Monday, January 14, 2013

Settled (lessons learned in 2012)



I’ve written this post a thousand times in my head.  So much that now it seems I really feel like I’ve already said it all even though I haven’t written a word.  But here’s the shorthand version of what I’ve learned in the past year or so.  The little tidbits God taught me about Himself, myself, adoption, and life in general.

Don’t Feed the Crazy.
I’ve said it before.  Crazy is like a gator on a golf course—feed it and it will hang around and eventually will bite you in the bum.  Ignore it and it’ll leave you alone and, perhaps, go away.  This advice holds true whether it’s your in-laws, some yahoo commenting on Facebook, or even that little voice in your head.  Just let other folks be crazy.  It’s not your job to make them sane or correct them.  Leave the room.  Block the feed.  Tell that voice to sell crazy somewhere else.  Life is short and you’ve got real stuff to deal with.

There’s Dr. Pepper in the Dr. Pepper Can
I have been known to lose my temper.  Because the kids don’t listen, because the seat was left up, because all I asked was for him to take out the recycling and it’s still on the back porch.  But guess what?  I’m angry because I have anger inside me.  I can’t be made angry.  It’s already there, bubbling under the surface.  And I have to own that and repent.  Then, and only then, am I able to quietly return to my daughter and ask her to try again to come when called, to remind Henry about bathroom etiquette, and calmly say, “Hey, I went ahead and took out the recycling but please try and get to it next time, thanks.”

And the same goes for other people.  It helps to ignore the crazy if you remember that it has nothing to do with you.  Or even the topic at hand.  Scripture describes it this way “Out of the overabundance of the heart, the mouth speaks.” (Matthew 12:34)  So when someone is angry with you, remember, it’s about them.  They’re just angry.  You don’t have to soothe them or fix it or convince them to calm down.  Generally, if you just listen and try to figure out exactly what it is that let the anger out, you can love them accordingly.  

And when dealing with a toddler’s anger, remember this sage parenting advice:  Don’t negotiate with terrorists. 

Less is less and that’s More
When we moved, we purged a lot.  A lot.  And after the move, we purged some more.  I seriously have no idea how we had so much stuff crammed into the old house when the new house is literally twice as big and still it was too much.  

And I’ve purged elsewhere.  I was just doing too much to be the kind of parent, wife, daughter, friend, and follower of Jesus I want to be.  Every time I say “no” I’m saying “yes” to that.  Though I feel as though I’m introverting a bit, it feels right.  It feels like home.  I have room to breathe.  My main ministry is to my growing family.  That is who I’m serving.  

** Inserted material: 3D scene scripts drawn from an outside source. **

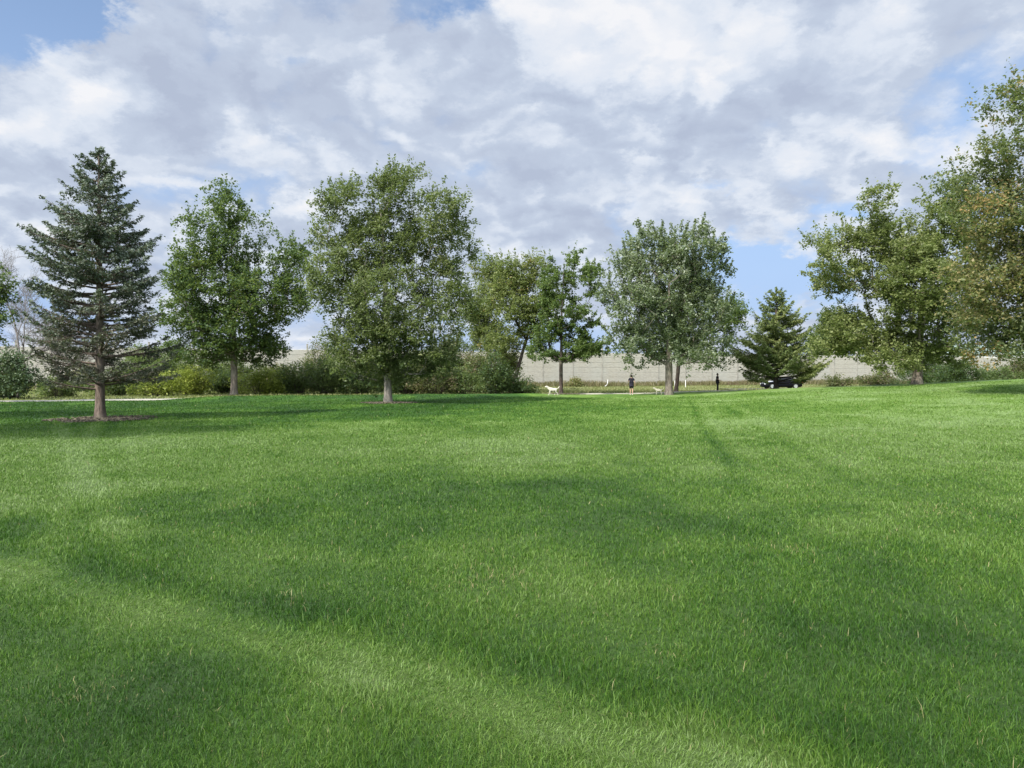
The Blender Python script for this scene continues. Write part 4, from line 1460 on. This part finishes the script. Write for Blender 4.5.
def build_person(label, x, y, rz, H, shirt_m, leg_m, long_trousers, stride, arm_pose, shoe_m, fem=1.0):
    """faces local -Y; stride > 0 moves the left foot forward"""
    root = empty('person', (x, y, gz(x, y)), rz)
    tag(root, label, 'person')
    s = H / 1.76
    L, Rr = {}, {}
    P = []
    E = []
    Rd = []

    def add(p, r, par=None):
        P.append(tuple(c * s for c in p))
        Rd.append(tuple(q * s for q in r) if hasattr(r, '__len__') else r * s)
        if par is not None:
            E.append((par, len(P) - 1))
        return len(P) - 1
    pelvis = add((0, 0, 0.94), (0.135, 0.10))
    waist = add((0, 0.0, 1.10), (0.125, 0.09), pelvis)
    chest = add((0, 0.01, 1.30), (0.145, 0.105), waist)
    neckb = add((0, 0.01, 1.44), (0.085, 0.07), chest)
    neck = add((0, -0.0, 1.51), 0.052, neckb)
    jaw = add((0, -0.02, 1.57), 0.070, neck)
    head = add((0, -0.02, 1.66), (0.078, 0.092), jaw)
    top = add((0, -0.005, 1.725), (0.05, 0.06), head)
    nose = add((0, -0.115, 1.625), 0.014, jaw)
    legs = {}
    for sg in (-1, 1):
        st = stride * sg
        hip = add((0.09 * sg, 0, 0.86), 0.088, pelvis)
        knee = add((0.095 * sg, -st * 0.5 - 0.03, 0.49), 0.056, hip)
        calf = add((0.095 * sg, -st * 0.8, 0.34), 0.052, knee)
        ank = add((0.095 * sg, -st, 0.09), 0.034, calf)
        toe = add((0.10 * sg, -st - 0.15, 0.04), 0.03, ank)
        sh = add((0.185 * sg, 0.01, 1.40), 0.056, neckb)
        el, wr, hd = arm_pose[0 if sg < 0 else 1]
        elb = add(el, 0.038, sh)
        wri = add(wr, 0.027, elb)
        pal = add(hd, (0.036, 0.02), wri)
        v = Vector(hd) - Vector(wr)
        v.normalize()
        sd = v.cross(Vector((0, 1, 0.3)))
        if sd.length < 0.1:
            sd = Vector((1, 0, 0))
        sd.normalize()
        for k in range(4):
            f0 = Vector(hd) + v * 0.05 + sd * (k - 1.5) * 0.022
            a = add(tuple(f0), 0.009, pal)
            add(tuple(f0 + v * (0.045 - 0.006 * abs(k - 1.2)) + Vector((0, -0.012, -0.012))), 0.008, a)
        th0 = Vector(hd) + sd * 0.045
        add(tuple(th0 + v * 0.03), 0.009, pal)
        legs[sg] = (hip, knee, calf, ank, toe, sh, elb, wri)
    skin_body('body', P, E, Rd, SKIN, root)
    g = lambda i: tuple(P[i])
    # shirt: torso and short sleeves
    sp, se, sr = [(0, 0, 0.95 * s), g(waist), g(chest), g(neckb), (0, 0, 0.80 * s)], [(0, 1), (1, 2), (2, 3), (0, 4)], [(0.195 * s, 0.155 * s), (0.165 * s, 0.125 * s), (0.185 * s, 0.135 * s), (0.10 * s, 0.09 * s), (0.195 * s, 0.155 * s)]
    for sg in (-1, 1):
        sh, el = Vector(g(legs[sg][5])), Vector(g(legs[sg][6]))
        sp.append(tuple(sh)); se.append((3, len(sp) - 1)); sr.append(0.076 * s)
        sp.append(tuple(sh + (el - sh) * 0.72)); se.append((len(sp) - 2, len(sp) - 1)); sr.append(0.062 * s)
    skin_body('shirt', sp, se, sr, shirt_m, root)
    sp, se, sr = [(0, 0, 1.04 * s)], [], [(0.17 * s, 0.13 * s)]
    for sg in (-1, 1):
        hip, knee, calf, ank = [Vector(g(legs[sg][i])) for i in range(4)]
        sp.append(tuple(hip)); se.append((0, len(sp) - 1)); sr.append(0.122 * s)
        e = knee if not long_trousers else knee
        sp.append(tuple(hip + (knee - hip) * (0.85 if not long_trousers else 1.0))); se.append((len(sp) - 2, len(sp) - 1)); sr.append(0.088 * s if not long_trousers else 0.086 * s)
        if long_trousers:
            sp.append(tuple(ank)); se.append((len(sp) - 2, len(sp) - 1)); sr.append(0.066 * s)
    skin_body('trousers' if long_trousers else 'shorts', sp, se, sr, leg_m, root)
    for sg in (-1, 1):
        ank, toe = Vector(g(legs[sg][3])), Vector(g(legs[sg][4]))
        skin_body('shoe', [tuple(ank + Vector((0, 0.05, -0.04)) * s), tuple(ank + Vector((0, -0.04, -0.045)) * s), tuple(toe + Vector((0, -0.02, 0.0)))],
                  [(0, 1), (1, 2)], [0.045 * s, 0.046 * s, 0.036 * s], shoe_m, root, 1)
    mb = MB()
    ell(mb, (0, 0.012 * s, 1.685 * s), (0.088 * s, 0.10 * s, 0.088 * s))
    ell(mb, (0, 0.05 * s, 1.62 * s), (0.078 * s, 0.055 * s, 0.08 * s))
    mb.build('hair', HAIR, root, smooth=True)
    for sg in (-1, 1):
        eyes = MB()
        ell(eyes, (0.032 * sg * s, -0.105 * s, 1.655 * s), (0.011 * s, 0.008 * s, 0.007 * s), 6, 4)
        eyes.build('eye', HAIR, root)
    for sg in (-1, 1):
        ears = MB()
        ell(ears, (0.086 * sg * s, 0.0, 1.64 * s), (0.012 * s, 0.02 * s, 0.03 * s), 6, 4)
        ears.build('ear', SKIN, root)
    return root


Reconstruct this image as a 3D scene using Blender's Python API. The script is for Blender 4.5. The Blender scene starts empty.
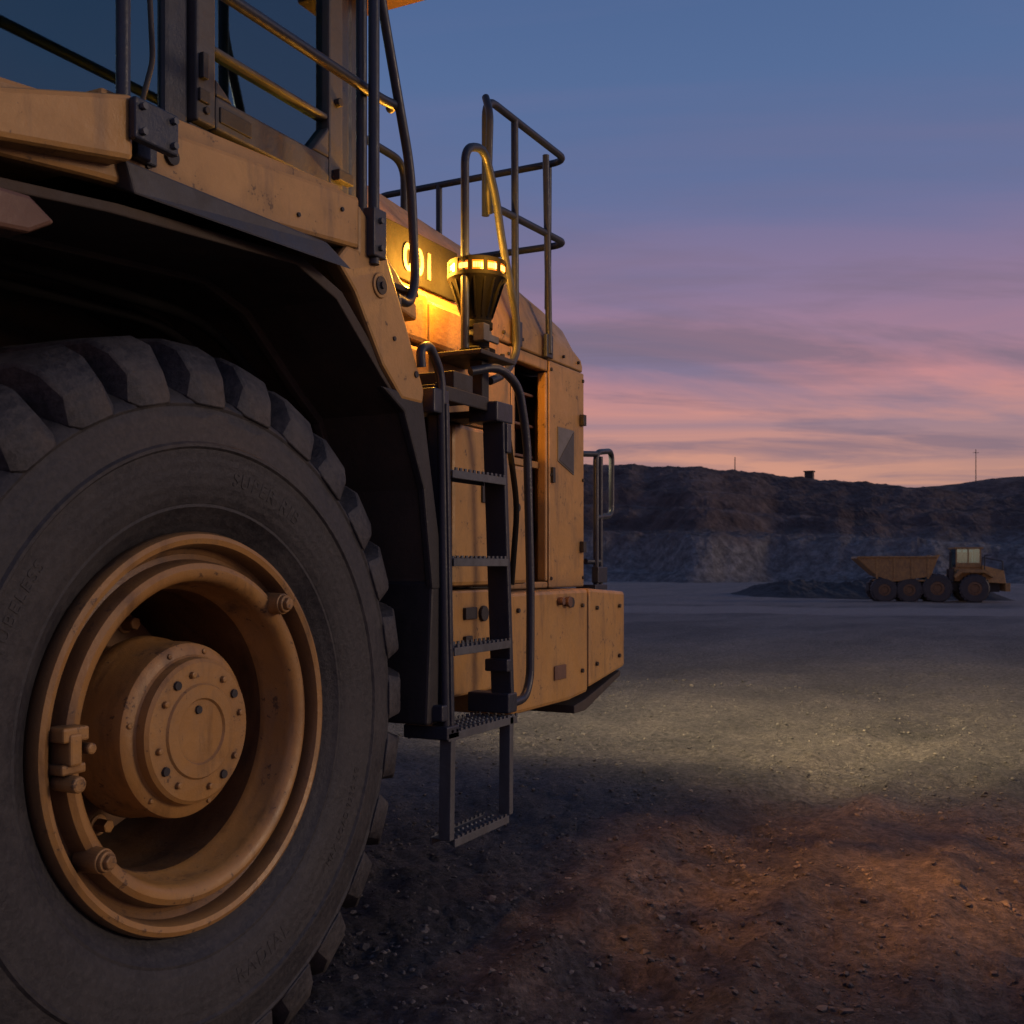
import bpy, bmesh, math, random
import numpy as np
from mathutils import Vector, Matrix, noise
random.seed(7); np.random.seed(7)
S=bpy.context.scene
COL=S.collection
# ------------------------------------------------------------ materials
def newmat(name):
    m=bpy.data.materials.new(name); m.use_nodes=True
    nt=m.node_tree; b=nt.nodes['Principled BSDF']
    return m,nt,b
def N(nt,t,**k):
    n=nt.nodes.new(t)
    for a,v in k.items():
        if a in n.inputs: n.inputs[a].default_value=v
        else: setattr(n,a,v)
    return n
def ramp(nt,stops,interp='LINEAR'):
    r=nt.nodes.new('ShaderNodeValToRGB'); r.color_ramp.interpolation=interp
    el=r.color_ramp.elements
    while len(el)<len(stops): el.new(0.5)
    for e,(p,c) in zip(el,stops):
        e.position=p; e.color=(c[0],c[1],c[2],1) if hasattr(c,'__len__') else (c,c,c,1)
    return r
def mix(nt,fac,a,b,mode='MIX'):
    m=nt.nodes.new('ShaderNodeMix'); m.data_type='RGBA'; m.blend_type=mode
    L=nt.links
    for sock,v in ((m.inputs[0],fac),(m.inputs[6],a),(m.inputs[7],b)):
        if isinstance(v,bpy.types.NodeSocket): L.new(v,sock)
        elif hasattr(v,'__len__'): sock.default_value=(v[0],v[1],v[2],1)
        else: sock.default_value=v
    return m.outputs[2]
def coords(nt,scale=(1,1,1)):
    tc=nt.nodes.new('ShaderNodeTexCoord'); mp=nt.nodes.new('ShaderNodeMapping')
    mp.inputs['Scale'].default_value=scale
    nt.links.new(tc.outputs['Object'],mp.inputs[0]); return mp.outputs[0]
def paint(name,col,col2,dirt_shade=(.10,.075,.055),rough=.45,dirtamt=.5,chips=True,metal=0.0,ao_on=True,chipt=.338):
    m,nt,b=newmat(name); L=nt.links
    c=coords(nt)
    n1=N(nt,'ShaderNodeTexNoise',Scale=2.7,Detail=8.0,Roughness=.68); L.new(c,n1.inputs[0])
    r1=ramp(nt,[(.32,0),(.68,1)]); L.new(n1.outputs[0],r1.inputs[0])
    base=mix(nt,r1.outputs[0],col,col2)
    nd=N(nt,'ShaderNodeTexNoise',Scale=6.5,Detail=10.0,Roughness=.76,Distortion=.4); L.new(c,nd.inputs[0])
    rd=ramp(nt,[(.46,0),(.68,dirtamt*.75)]); L.new(nd.outputs[0],rd.inputs[0])
    dust=tuple(.45*a+.55*q for a,q in zip(col,(.17,.13,.095))) if chips else dirt_shade
    base=mix(nt,rd.outputs[0],base,dust)
    cs=coords(nt,(6,6,1.3)); n2=N(nt,'ShaderNodeTexNoise',Scale=2.2,Detail=6.0,Roughness=.6); L.new(cs,n2.inputs[0])
    r2=ramp(nt,[(.52,0),(.76,dirtamt*.85)]); L.new(n2.outputs[0],r2.inputs[0])
    base=mix(nt,r2.outputs[0],base,dirt_shade)
    n3=N(nt,'ShaderNodeTexNoise',Scale=34.0,Detail=5.0,Roughness=.75); L.new(c,n3.inputs[0])
    if chips:
        mu=N(nt,'ShaderNodeMath',operation='MULTIPLY'); L.new(n3.outputs[0],mu.inputs[0]); L.new(nd.outputs[0],mu.inputs[1])
        r3=ramp(nt,[(chipt,0),(chipt+.025,.75)]); L.new(mu.outputs[0],r3.inputs[0])
        base=mix(nt,r3.outputs[0],base,(.075,.045,.030))
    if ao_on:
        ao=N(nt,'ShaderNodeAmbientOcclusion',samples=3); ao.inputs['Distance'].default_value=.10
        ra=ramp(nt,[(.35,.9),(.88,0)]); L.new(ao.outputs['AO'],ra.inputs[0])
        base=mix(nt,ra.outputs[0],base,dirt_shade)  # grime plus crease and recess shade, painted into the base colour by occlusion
    L.new(base,b.inputs['Base Color'])
    rr=ramp(nt,[(.3,rough-.12),(.7,min(1,rough+.25))]); L.new(nd.outputs[0],rr.inputs[0]); L.new(rr.outputs[0],b.inputs['Roughness'])
    b.inputs['Metallic'].default_value=metal
    bp=N(nt,'ShaderNodeBump',Strength=.22,Distance=.01); L.new(n3.outputs[0],bp.inputs['Height'])
    bq=N(nt,'ShaderNodeBump',Strength=.12,Distance=.03); L.new(n1.outputs[0],bq.inputs['Height']); L.new(bp.outputs[0],bq.inputs['Normal'])
    L.new(bq.outputs[0],b.inputs['Normal'])
    return m
M={}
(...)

I’m a Stay at home Mom, and that’s enough
Since I’m a missionary to my kids, I need to treat that with the same level of professionalism and respect that my working friends treat their jobs.  It has value and meaning, even if it only has benefits and no paycheck.  If I’m too busy doing other stuff, then I’m slacking on my job.  Yes, yes, I still facebook and Instagram like a madwoman, but that’s generally in the carpool line or while sitting in time out with one of my little terrorists.  

Patience doesn’t mean liking to wait and Impatience is a sign of mistrust
After the loss of the referrals of K & N, I felt at peace.  It was like I had been splashing about just trying to keep my head above water until then and then we just sunk.  We drowned into Jesus.  And we were fine.  More than fine.

So it has been easier to wait on our adoption journey.  Because of our agency’s unwillingness to participate in unethical practices in a country full of corruption, they won my trust.  I trust our case worker completely.  I know she will keep me in the loop.  I can rest knowing she is advocating for us and our family.  And I’m happy to report that not only is all of our paperwork is in the DRC and we have a court date at the end of January.  We are on track for hopefully traveling this summer to pick up our kids.  

But don’t confuse this with liking the wait.  I’m just trusting that it will happen when God deems it appropriate.  Because when Henry complains that I’m not bringing him a snack fast enough, all high pitched and whiny, it tells me he doesn’t believe it’s going to happen.  And in his case, I do sometimes forget.  But God does not forget me.  He is for me.  He is for my family.  Our names are written on his heart. 

I will say that I owe a lot of these lessons to our new house.  The flow of it just calms me. And the knowledge that we will never move again until it is time to pay someone to bathe us makes me happy. We’ve got a huge basement and a great yard, so to be clear, the kids are elsewhere a lot.  That makes my mothering a tad easier.  But they’re playing and jumping and running around like banchies til they fall asleep in their new Ikea beds.  We are beyond blessed.  Beyond.  Our cups runneth over.  More than enough for our two newest little loves.